> _GIVEN DATA_

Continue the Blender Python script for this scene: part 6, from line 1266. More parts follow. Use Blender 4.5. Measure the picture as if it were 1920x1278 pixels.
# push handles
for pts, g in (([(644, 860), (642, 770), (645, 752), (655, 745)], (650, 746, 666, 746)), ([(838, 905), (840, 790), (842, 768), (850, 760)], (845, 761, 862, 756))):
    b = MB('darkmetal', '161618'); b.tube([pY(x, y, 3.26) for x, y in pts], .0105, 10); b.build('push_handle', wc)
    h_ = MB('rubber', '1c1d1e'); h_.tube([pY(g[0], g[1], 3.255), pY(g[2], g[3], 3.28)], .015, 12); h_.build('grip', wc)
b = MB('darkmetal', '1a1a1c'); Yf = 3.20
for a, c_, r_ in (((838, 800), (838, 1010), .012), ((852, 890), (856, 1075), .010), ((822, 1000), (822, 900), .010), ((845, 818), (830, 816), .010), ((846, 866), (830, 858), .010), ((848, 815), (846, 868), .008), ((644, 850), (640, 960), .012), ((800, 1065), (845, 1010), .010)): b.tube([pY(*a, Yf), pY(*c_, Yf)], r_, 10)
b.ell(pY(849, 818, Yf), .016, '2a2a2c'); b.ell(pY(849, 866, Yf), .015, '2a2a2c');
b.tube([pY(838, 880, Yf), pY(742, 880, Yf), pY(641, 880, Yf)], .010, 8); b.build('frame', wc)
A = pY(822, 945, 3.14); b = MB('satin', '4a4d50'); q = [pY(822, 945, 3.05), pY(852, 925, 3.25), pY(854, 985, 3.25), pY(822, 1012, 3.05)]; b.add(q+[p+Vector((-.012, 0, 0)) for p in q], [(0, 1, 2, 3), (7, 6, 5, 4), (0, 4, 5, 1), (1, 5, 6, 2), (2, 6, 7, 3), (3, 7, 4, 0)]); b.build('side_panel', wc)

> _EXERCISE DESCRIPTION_
Type out all of the material again, word for word.

> _SOLUTION TO THIS PROBLEM_
Continue the Blender Python script for this scene: part 6, from line 1266. More parts follow. Use Blender 4.5. Measure the picture as if it were 1920x1278 pixels.
# push handles
for pts, g in (([(644, 860), (642, 770), (645, 752), (655, 745)], (650, 746, 666, 746)), ([(838, 905), (840, 790), (842, 768), (850, 760)], (845, 761, 862, 756))):
    b = MB('darkmetal', '161618'); b.tube([pY(x, y, 3.26) for x, y in pts], .0105, 10); b.build('push_handle', wc)
    h_ = MB('rubber', '1c1d1e'); h_.tube([pY(g[0], g[1], 3.255), pY(g[2], g[3], 3.28)], .015, 12); h_.build('grip', wc)
b = MB('darkmetal', '1a1a1c'); Yf = 3.20
for a, c_, r_ in (((838, 800), (838, 1010), .012), ((852, 890), (856, 1075), .010), ((822, 1000), (822, 900), .010), ((845, 818), (830, 816), .010), ((846, 866), (830, 858), .010), ((848, 815), (846, 868), .008), ((644, 850), (640, 960), .012), ((800, 1065), (845, 1010), .010)): b.tube([pY(*a, Yf), pY(*c_, Yf)], r_, 10)
b.ell(pY(849, 818, Yf), .016, '2a2a2c'); b.ell(pY(849, 866, Yf), .015, '2a2a2c');
b.tube([pY(838, 880, Yf), pY(742, 880, Yf), pY(641, 880, Yf)], .010, 8); b.build('frame', wc)
A = pY(822, 945, 3.14); b = MB('satin', '4a4d50'); q = [pY(822, 945, 3.05), pY(852, 925, 3.25), pY(854, 985, 3.25), pY(822, 1012, 3.05)]; b.add(q+[p+Vector((-.012, 0, 0)) for p in q], [(0, 1, 2, 3), (7, 6, 5, 4), (0, 4, 5, 1), (1, 5, 6, 2), (2, 6, 7, 3), (3, 7, 4, 0)]); b.build('side_panel', wc)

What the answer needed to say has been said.